**TASK DESCRIPTION:** Gather all lines containing the string "pixels" and copy them out.

--- begin ENTRIES SUPPLIED ---

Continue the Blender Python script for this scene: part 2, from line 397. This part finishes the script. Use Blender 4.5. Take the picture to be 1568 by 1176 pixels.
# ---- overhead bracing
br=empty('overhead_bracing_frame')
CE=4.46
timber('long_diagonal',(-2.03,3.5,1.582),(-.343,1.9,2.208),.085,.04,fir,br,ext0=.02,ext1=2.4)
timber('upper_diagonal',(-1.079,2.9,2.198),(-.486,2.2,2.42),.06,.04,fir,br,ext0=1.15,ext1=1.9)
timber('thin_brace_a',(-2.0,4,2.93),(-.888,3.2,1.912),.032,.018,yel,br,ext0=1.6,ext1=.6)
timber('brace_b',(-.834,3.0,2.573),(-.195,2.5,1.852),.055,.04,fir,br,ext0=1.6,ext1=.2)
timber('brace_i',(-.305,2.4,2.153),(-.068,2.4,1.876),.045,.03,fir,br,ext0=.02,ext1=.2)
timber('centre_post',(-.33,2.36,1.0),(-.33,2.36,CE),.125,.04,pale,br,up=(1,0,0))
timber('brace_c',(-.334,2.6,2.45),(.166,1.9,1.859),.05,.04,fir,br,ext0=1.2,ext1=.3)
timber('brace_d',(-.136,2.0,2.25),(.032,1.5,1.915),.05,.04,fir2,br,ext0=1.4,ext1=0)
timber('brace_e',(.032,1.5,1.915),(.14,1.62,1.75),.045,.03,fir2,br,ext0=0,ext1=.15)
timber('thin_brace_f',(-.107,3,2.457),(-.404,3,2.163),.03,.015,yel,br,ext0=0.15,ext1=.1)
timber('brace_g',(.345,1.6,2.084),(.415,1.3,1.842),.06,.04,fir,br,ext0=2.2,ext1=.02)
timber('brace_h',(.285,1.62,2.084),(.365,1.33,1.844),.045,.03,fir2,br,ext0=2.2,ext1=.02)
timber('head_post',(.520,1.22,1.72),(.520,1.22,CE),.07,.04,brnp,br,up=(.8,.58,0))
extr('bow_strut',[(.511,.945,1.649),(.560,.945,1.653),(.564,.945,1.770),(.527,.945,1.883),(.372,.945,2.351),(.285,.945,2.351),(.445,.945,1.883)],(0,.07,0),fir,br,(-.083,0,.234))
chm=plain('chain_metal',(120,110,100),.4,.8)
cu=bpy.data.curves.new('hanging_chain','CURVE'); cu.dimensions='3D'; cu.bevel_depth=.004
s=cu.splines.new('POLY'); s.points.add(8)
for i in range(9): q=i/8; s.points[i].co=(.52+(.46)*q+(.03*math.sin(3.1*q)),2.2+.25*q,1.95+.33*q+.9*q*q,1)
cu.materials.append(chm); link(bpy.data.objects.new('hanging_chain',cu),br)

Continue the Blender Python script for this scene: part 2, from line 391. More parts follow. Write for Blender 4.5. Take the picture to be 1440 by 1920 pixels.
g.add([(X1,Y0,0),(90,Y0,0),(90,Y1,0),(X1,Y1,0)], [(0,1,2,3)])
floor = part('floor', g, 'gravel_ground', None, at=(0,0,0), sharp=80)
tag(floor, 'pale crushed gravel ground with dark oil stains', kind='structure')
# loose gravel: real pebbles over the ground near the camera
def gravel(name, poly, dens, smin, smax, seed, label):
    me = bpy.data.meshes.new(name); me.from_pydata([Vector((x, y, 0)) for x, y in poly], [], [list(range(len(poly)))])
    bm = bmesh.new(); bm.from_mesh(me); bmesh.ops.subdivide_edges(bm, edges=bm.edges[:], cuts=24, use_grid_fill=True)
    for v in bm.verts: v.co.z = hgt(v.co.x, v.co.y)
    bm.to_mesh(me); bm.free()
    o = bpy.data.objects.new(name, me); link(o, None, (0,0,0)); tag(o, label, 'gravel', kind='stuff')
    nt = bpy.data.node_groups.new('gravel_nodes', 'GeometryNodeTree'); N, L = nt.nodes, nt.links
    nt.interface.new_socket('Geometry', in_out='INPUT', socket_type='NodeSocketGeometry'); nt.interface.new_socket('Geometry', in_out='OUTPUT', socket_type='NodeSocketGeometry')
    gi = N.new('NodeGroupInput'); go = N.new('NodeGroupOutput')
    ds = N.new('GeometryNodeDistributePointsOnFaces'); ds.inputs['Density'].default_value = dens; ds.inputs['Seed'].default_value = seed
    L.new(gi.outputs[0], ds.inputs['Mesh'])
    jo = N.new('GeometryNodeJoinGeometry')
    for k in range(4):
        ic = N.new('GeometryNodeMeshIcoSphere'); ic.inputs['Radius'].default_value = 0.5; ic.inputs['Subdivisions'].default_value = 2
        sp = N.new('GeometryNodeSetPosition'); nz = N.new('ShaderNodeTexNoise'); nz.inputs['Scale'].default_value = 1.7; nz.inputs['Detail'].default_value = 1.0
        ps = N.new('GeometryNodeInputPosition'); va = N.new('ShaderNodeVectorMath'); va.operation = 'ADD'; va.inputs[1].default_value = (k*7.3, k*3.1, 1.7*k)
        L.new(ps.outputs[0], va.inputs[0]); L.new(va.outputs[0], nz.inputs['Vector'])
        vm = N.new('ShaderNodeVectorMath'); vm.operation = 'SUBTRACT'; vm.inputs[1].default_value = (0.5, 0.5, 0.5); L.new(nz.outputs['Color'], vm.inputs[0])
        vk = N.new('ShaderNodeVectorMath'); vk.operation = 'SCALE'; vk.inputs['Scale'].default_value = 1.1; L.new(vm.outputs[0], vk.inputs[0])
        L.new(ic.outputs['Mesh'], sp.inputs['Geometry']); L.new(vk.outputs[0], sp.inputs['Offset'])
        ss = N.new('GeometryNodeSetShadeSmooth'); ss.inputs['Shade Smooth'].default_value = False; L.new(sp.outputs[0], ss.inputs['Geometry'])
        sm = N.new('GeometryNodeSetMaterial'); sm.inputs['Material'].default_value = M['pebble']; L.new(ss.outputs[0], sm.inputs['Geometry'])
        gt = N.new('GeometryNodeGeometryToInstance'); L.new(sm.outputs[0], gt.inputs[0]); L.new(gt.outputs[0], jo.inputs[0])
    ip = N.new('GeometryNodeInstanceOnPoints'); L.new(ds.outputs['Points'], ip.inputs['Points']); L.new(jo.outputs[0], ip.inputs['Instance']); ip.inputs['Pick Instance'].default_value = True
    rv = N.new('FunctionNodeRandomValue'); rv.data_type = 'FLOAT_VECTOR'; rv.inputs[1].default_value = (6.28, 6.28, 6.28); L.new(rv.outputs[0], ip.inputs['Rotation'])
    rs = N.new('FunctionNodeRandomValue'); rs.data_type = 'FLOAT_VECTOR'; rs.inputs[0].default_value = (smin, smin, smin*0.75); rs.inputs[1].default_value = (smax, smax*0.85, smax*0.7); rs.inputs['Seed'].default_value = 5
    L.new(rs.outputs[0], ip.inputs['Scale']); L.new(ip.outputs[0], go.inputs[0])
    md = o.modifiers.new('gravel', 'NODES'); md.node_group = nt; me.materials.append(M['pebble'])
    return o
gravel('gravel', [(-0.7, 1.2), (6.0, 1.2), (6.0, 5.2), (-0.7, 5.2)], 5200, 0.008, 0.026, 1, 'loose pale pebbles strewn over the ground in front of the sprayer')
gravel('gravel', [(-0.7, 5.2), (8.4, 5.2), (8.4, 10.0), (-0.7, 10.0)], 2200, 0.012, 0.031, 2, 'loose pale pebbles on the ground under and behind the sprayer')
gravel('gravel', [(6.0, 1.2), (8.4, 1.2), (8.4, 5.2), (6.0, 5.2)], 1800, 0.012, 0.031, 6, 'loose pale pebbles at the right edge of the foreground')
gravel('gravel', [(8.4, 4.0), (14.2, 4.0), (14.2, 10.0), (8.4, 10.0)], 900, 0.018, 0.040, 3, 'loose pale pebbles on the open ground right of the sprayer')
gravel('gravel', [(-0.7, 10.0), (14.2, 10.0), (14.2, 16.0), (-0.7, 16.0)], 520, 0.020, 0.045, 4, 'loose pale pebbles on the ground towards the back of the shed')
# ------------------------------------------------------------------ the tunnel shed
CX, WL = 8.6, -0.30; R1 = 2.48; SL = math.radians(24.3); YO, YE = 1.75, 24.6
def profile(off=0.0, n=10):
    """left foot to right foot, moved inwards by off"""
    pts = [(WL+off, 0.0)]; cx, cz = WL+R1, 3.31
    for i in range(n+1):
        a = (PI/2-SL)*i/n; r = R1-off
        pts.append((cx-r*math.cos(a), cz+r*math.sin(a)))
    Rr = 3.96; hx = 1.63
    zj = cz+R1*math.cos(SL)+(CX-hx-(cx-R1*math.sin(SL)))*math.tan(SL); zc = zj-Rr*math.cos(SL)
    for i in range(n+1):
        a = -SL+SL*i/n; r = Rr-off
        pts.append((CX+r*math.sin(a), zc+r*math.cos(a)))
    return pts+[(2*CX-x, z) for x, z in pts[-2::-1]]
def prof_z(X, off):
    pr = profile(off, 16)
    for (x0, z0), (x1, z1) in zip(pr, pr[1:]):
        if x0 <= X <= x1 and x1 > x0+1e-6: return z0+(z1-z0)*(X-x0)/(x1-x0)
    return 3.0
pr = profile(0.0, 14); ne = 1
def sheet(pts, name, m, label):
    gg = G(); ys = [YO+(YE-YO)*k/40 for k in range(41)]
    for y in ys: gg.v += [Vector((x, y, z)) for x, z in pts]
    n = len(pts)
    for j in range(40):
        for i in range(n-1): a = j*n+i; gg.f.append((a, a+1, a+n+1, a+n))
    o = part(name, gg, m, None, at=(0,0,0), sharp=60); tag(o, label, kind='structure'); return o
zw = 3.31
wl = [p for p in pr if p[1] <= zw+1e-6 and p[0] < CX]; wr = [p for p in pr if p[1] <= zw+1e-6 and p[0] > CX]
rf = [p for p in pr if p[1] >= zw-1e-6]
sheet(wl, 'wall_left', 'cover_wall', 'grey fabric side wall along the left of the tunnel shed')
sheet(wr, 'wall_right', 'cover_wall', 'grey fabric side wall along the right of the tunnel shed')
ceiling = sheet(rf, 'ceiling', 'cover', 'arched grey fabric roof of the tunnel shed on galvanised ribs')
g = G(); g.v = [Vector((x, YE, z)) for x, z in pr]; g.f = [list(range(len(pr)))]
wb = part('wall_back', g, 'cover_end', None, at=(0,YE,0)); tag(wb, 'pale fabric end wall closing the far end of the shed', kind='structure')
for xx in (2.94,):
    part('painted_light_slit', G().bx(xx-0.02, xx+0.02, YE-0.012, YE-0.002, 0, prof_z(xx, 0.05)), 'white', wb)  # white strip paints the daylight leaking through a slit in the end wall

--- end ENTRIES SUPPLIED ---

**RESULT OF THE TASK:**
Continue the Blender Python script for this scene: part 2, from line 397. This part finishes the script. Use Blender 4.5. Take the picture to be 1568 by 1176 pixels.
Continue the Blender Python script for this scene: part 2, from line 391. More parts follow. Write for Blender 4.5. Take the picture to be 1440 by 1920 pixels.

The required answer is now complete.